── Collected material ──
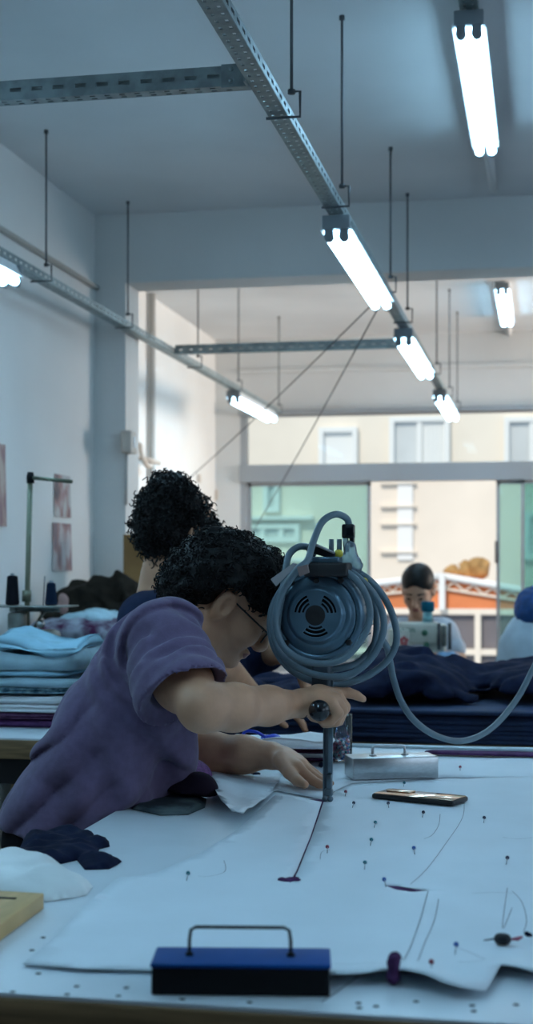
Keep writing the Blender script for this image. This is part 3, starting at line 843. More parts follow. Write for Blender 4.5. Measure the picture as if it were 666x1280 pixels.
# dark purple cloth layer below the paper
inner = [(40, 1202), (70, 1172), (108, 1134), (130, 1117), (152, 1103), (180, 1100), (250, 1072), (300, 1042), (350, 1000), (420, 1000), (520, 985), (690, 980), (780, 990), (840, 1060), (870, 1150), (800, 1206), (640, 1200), (420, 1206), (185, 1206), (90, 1206)]
Vp2, Fp2 = sheet_mesh([T(x, y, TZ + 0.001).xy for x, y in inner], 0.05, lambda x, y, d: TZ + 0.0022)
mb = MB(); mb.quads(*thicken(Vp2, Fp2, 0.0015), True)
tag(put('purple_fabric', mb, M['purple'], nofix=True), 'dark purple fabric layer peeping through the cuts under the pattern paper', 'fabric')
# small folds of it that stick out
def heap(name, px, z0, h, m, label, cat, fall=0.03, namp=0.3, ns=25, seed=0, step=0.012, group=None, pow_=0.6):
    pts = [T(x, y, z0).xy for x, y in px]
    def zf(x, y, d):
        t = min(1, d / fall); t = (1 - (1 - t) ** 2) ** pow_
        return z0 + 0.0022 + h * t * (1 + namp * nz1(x, y, ns, seed) + namp * 0.8 * (1 - 2 * abs(nz1(x, y, ns * 0.6, seed + 5))))
    V, Fc = sheet_mesh(pts, step, zf); B = [(x, y, z0 + 0.0006) for x, y, z in V]
    n = len(V); Vv, Q = list(V) + B, [tuple(f) for f in Fc] + [tuple(i + n for i in reversed(f)) for f in Fc]
    cnt = {(f[i], f[(i + 1) % 3]) for f in Fc for i in range(3)}
    for (a, b) in cnt:
        if (b, a) not in cnt: Q.append((b, a, a + n, b + n))
    mb = MB(); mb.quads(Vv, Q, True)
    return tag(put(name, mb, m, nofix=True), label, cat, group)
def lump(name, c, r, m, label, cat, amp=0.004, s=90, rot=None, seed=1.0, group=None, h=0.004):
    sd = SDF(); sd.el(c, r, rot, 0.01); sd.disp = lambda P: amp * ridg(P, s, seed)
    return tag(put(name, sd.mesh(h), m), label, cat, group)
lump('fabric_scrap', T(363, 1100, TZ + 0.006) , (0.017, 0.010, 0.0045), M['purple'], 'tiny dark purple scrap at the near end of the cut', 'fabric scrap', 0.002, 200, rotz(0.4), h=0.0015)
o_ = SDF(); p = T(491, 1227, TZ + 0.004)
o_.rc(p + Vector((0, 0.0, 0.004)), p + Vector((0.0, 0.006, 0.020)), 0.0072, 0.0066, 0.003); o_.rc(p + Vector((0.001, 0.012, 0.022)), p + Vector((0.0, 0.006, 0.020)), 0.007, 0.0066, 0.003)
o_.disp = lambda P: 0.0012 * nz(P, 500, 1)
tag(put('fabric_roll', o_.mesh(0.0014), M['purple']), 'small purple fabric roll at the front edge of the pattern paper', 'fabric scrap')

# pins
M['pinsteel'] = mat('pin steel', (0.25, 0.28, 0.32), 0.3, 0.9)
PINC = {'teal': (0.01, 0.20, 0.26), 'blue': (0.01, 0.11, 0.42), 'dark': (0.03, 0.04, 0.09), 'pink': (0.45, 0.10, 0.16), 'red': (0.28, 0.02, 0.05)}
for k, v in PINC.items(): M['pin_' + k] = mat('pin head ' + k, v, 0.3)
pins = [(442, 1007, 'dark', 6, 'beside the cut, near the cutter foot'), (485, 1007, 'dark', -3, 'just below the left end of the phone'), (529, 1018, 'dark', 4, 'below the middle of the phone'), (605, 1025, 'dark', 2, 'right of the phone'),
        (469, 1031, 'teal', 5, 'in the middle left of the paper, upper of two teal'), (464, 1053, 'teal', 4, 'in the middle left of the paper, lower of two teal'), (517, 1064, 'blue', -4, 'in the centre of the paper, with upright shaft'), (456, 1081, 'teal', 2, 'left of the slit, above it'),
        (480, 1102, 'blue', -6, 'at the left tip of the slit'), (505, 981, 'teal', 3, 'right before the silver weight'), (409, 1062, 'red', 0, 'beside the long cut'), (575, 961, 'pink', 0, 'near the far edge, right of the silver weight'),
        (432, 993, 'pink', 2, 'between cutter foot and phone'), (570, 1184, 'blue', 3, 'at the front right, with a thread'), (539, 1209, 'red', 0, 'at the front edge by the purple roll'), (634, 1077, 'dark', 5, 'at the right of the paper'), (235, 1095, 'teal', 5, 'on the left half of the paper')]
for x, y, c, sl, where in pins:
    p = T(x, y, PT); p.z = zpaper(p.x, p.y, 0.06) + 0.0036
    q = T(x - sl, y + 20 * (y - HZ) / 400, PT); q.z = zpaper(q.x, q.y, 0.06) + 0.0015
    q = p + (q - p).normalized() * 0.036; q.z = zpaper(q.x, q.y, 0.06) + 0.0012
    t = thing('dressmaker_pin', Vector((p.x, p.y, p.z - 0.003)), '%s headed pin %s' % (c, where), 'pin', 'pins in the pattern paper')
    put('pin_head', MB().ball(p, 0.0030, u=12, v=8), M['pin_' + c], t)
    put('pin_shaft', MB().tube([p, q], 0.0006, 6), M['pinsteel'], t)

# black spindle with thread at the right
p = T(628, 1173, PT + 0.008); p.z = zpaper(p.x, p.y, .05) + 0.0072
t = thing('thread_weight', p - Vector((0, 0, .007)), 'small black ribbed spindle with pink tip lying at the right on the paper', 'spindle')
mb = MB(); Mx = Matrix.Translation(p) @ Matrix.Rotation(math.radians(90), 4, 'Y') @ Matrix.Rotation(0.1, 4, 'X')
prof = [(0.0, -0.0105)] + [(0.0068 * (1 - abs(u) ** 3.0) ** 0.5 * (1 + 0.05 * math.cos(u * 40)), u * 0.0102) for u in [(i / 12 - 1) * 0.985 for i in range(25)]] + [(0.0, 0.0105)]
mb.lathe(prof, Mx, 20); put('body', mb, mat('black rubber', (0.012, 0.014, 0.02), 0.5), t)
put('needle', MB().tube([p + Vector((-0.022, 0.001, -0.003)), p + Vector((-0.008, 0, 0))], [0.0008, 0.0016], 8), M['pinsteel'], t)
put('tip', MB().tube([p + Vector((0.008, 0, 0)), p + Vector((0.018, 0.001, 0.001)), p + Vector((0.023, 0.003, 0.003))], [0.001, 0.0026, 0.0012], 8), M['pin_pink'], t)
p = T(660, 1170, PT + 0.004)
lump('thread_end', p + Vector((0, 0, 0.002)), (0.006, 0.003, 0.003), M['navy'], 'dark snippet of thread beside the black spindle at the right edge', 'thread', 0.0008, 400, rotz(-0.8), h=0.001)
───
Transcribe the listing in full. Omit the pictures and keep every line exact.

Keep writing the Blender script for this image. This is part 3, starting at line 843. More parts follow. Write for Blender 4.5. Measure the picture as if it were 666x1280 pixels.
# dark purple cloth layer below the paper
inner = [(40, 1202), (70, 1172), (108, 1134), (130, 1117), (152, 1103), (180, 1100), (250, 1072), (300, 1042), (350, 1000), (420, 1000), (520, 985), (690, 980), (780, 990), (840, 1060), (870, 1150), (800, 1206), (640, 1200), (420, 1206), (185, 1206), (90, 1206)]
Vp2, Fp2 = sheet_mesh([T(x, y, TZ + 0.001).xy for x, y in inner], 0.05, lambda x, y, d: TZ + 0.0022)
mb = MB(); mb.quads(*thicken(Vp2, Fp2, 0.0015), True)
tag(put('purple_fabric', mb, M['purple'], nofix=True), 'dark purple fabric layer peeping through the cuts under the pattern paper', 'fabric')
# small folds of it that stick out
def heap(name, px, z0, h, m, label, cat, fall=0.03, namp=0.3, ns=25, seed=0, step=0.012, group=None, pow_=0.6):
    pts = [T(x, y, z0).xy for x, y in px]
    def zf(x, y, d):
        t = min(1, d / fall); t = (1 - (1 - t) ** 2) ** pow_
        return z0 + 0.0022 + h * t * (1 + namp * nz1(x, y, ns, seed) + namp * 0.8 * (1 - 2 * abs(nz1(x, y, ns * 0.6, seed + 5))))
    V, Fc = sheet_mesh(pts, step, zf); B = [(x, y, z0 + 0.0006) for x, y, z in V]
    n = len(V); Vv, Q = list(V) + B, [tuple(f) for f in Fc] + [tuple(i + n for i in reversed(f)) for f in Fc]
    cnt = {(f[i], f[(i + 1) % 3]) for f in Fc for i in range(3)}
    for (a, b) in cnt:
        if (b, a) not in cnt: Q.append((b, a, a + n, b + n))
    mb = MB(); mb.quads(Vv, Q, True)
    return tag(put(name, mb, m, nofix=True), label, cat, group)
def lump(name, c, r, m, label, cat, amp=0.004, s=90, rot=None, seed=1.0, group=None, h=0.004):
    sd = SDF(); sd.el(c, r, rot, 0.01); sd.disp = lambda P: amp * ridg(P, s, seed)
    return tag(put(name, sd.mesh(h), m), label, cat, group)
lump('fabric_scrap', T(363, 1100, TZ + 0.006) , (0.017, 0.010, 0.0045), M['purple'], 'tiny dark purple scrap at the near end of the cut', 'fabric scrap', 0.002, 200, rotz(0.4), h=0.0015)
o_ = SDF(); p = T(491, 1227, TZ + 0.004)
o_.rc(p + Vector((0, 0.0, 0.004)), p + Vector((0.0, 0.006, 0.020)), 0.0072, 0.0066, 0.003); o_.rc(p + Vector((0.001, 0.012, 0.022)), p + Vector((0.0, 0.006, 0.020)), 0.007, 0.0066, 0.003)
o_.disp = lambda P: 0.0012 * nz(P, 500, 1)
tag(put('fabric_roll', o_.mesh(0.0014), M['purple']), 'small purple fabric roll at the front edge of the pattern paper', 'fabric scrap')

# pins
M['pinsteel'] = mat('pin steel', (0.25, 0.28, 0.32), 0.3, 0.9)
PINC = {'teal': (0.01, 0.20, 0.26), 'blue': (0.01, 0.11, 0.42), 'dark': (0.03, 0.04, 0.09), 'pink': (0.45, 0.10, 0.16), 'red': (0.28, 0.02, 0.05)}
for k, v in PINC.items(): M['pin_' + k] = mat('pin head ' + k, v, 0.3)
pins = [(442, 1007, 'dark', 6, 'beside the cut, near the cutter foot'), (485, 1007, 'dark', -3, 'just below the left end of the phone'), (529, 1018, 'dark', 4, 'below the middle of the phone'), (605, 1025, 'dark', 2, 'right of the phone'),
        (469, 1031, 'teal', 5, 'in the middle left of the paper, upper of two teal'), (464, 1053, 'teal', 4, 'in the middle left of the paper, lower of two teal'), (517, 1064, 'blue', -4, 'in the centre of the paper, with upright shaft'), (456, 1081, 'teal', 2, 'left of the slit, above it'),
        (480, 1102, 'blue', -6, 'at the left tip of the slit'), (505, 981, 'teal', 3, 'right before the silver weight'), (409, 1062, 'red', 0, 'beside the long cut'), (575, 961, 'pink', 0, 'near the far edge, right of the silver weight'),
        (432, 993, 'pink', 2, 'between cutter foot and phone'), (570, 1184, 'blue', 3, 'at the front right, with a thread'), (539, 1209, 'red', 0, 'at the front edge by the purple roll'), (634, 1077, 'dark', 5, 'at the right of the paper'), (235, 1095, 'teal', 5, 'on the left half of the paper')]
for x, y, c, sl, where in pins:
    p = T(x, y, PT); p.z = zpaper(p.x, p.y, 0.06) + 0.0036
    q = T(x - sl, y + 20 * (y - HZ) / 400, PT); q.z = zpaper(q.x, q.y, 0.06) + 0.0015
    q = p + (q - p).normalized() * 0.036; q.z = zpaper(q.x, q.y, 0.06) + 0.0012
    t = thing('dressmaker_pin', Vector((p.x, p.y, p.z - 0.003)), '%s headed pin %s' % (c, where), 'pin', 'pins in the pattern paper')
    put('pin_head', MB().ball(p, 0.0030, u=12, v=8), M['pin_' + c], t)
    put('pin_shaft', MB().tube([p, q], 0.0006, 6), M['pinsteel'], t)

# black spindle with thread at the right
p = T(628, 1173, PT + 0.008); p.z = zpaper(p.x, p.y, .05) + 0.0072
t = thing('thread_weight', p - Vector((0, 0, .007)), 'small black ribbed spindle with pink tip lying at the right on the paper', 'spindle')
mb = MB(); Mx = Matrix.Translation(p) @ Matrix.Rotation(math.radians(90), 4, 'Y') @ Matrix.Rotation(0.1, 4, 'X')
prof = [(0.0, -0.0105)] + [(0.0068 * (1 - abs(u) ** 3.0) ** 0.5 * (1 + 0.05 * math.cos(u * 40)), u * 0.0102) for u in [(i / 12 - 1) * 0.985 for i in range(25)]] + [(0.0, 0.0105)]
mb.lathe(prof, Mx, 20); put('body', mb, mat('black rubber', (0.012, 0.014, 0.02), 0.5), t)
put('needle', MB().tube([p + Vector((-0.022, 0.001, -0.003)), p + Vector((-0.008, 0, 0))], [0.0008, 0.0016], 8), M['pinsteel'], t)
put('tip', MB().tube([p + Vector((0.008, 0, 0)), p + Vector((0.018, 0.001, 0.001)), p + Vector((0.023, 0.003, 0.003))], [0.001, 0.0026, 0.0012], 8), M['pin_pink'], t)
p = T(660, 1170, PT + 0.004)
lump('thread_end', p + Vector((0, 0, 0.002)), (0.006, 0.003, 0.003), M['navy'], 'dark snippet of thread beside the black spindle at the right edge', 'thread', 0.0008, 400, rotz(-0.8), h=0.001)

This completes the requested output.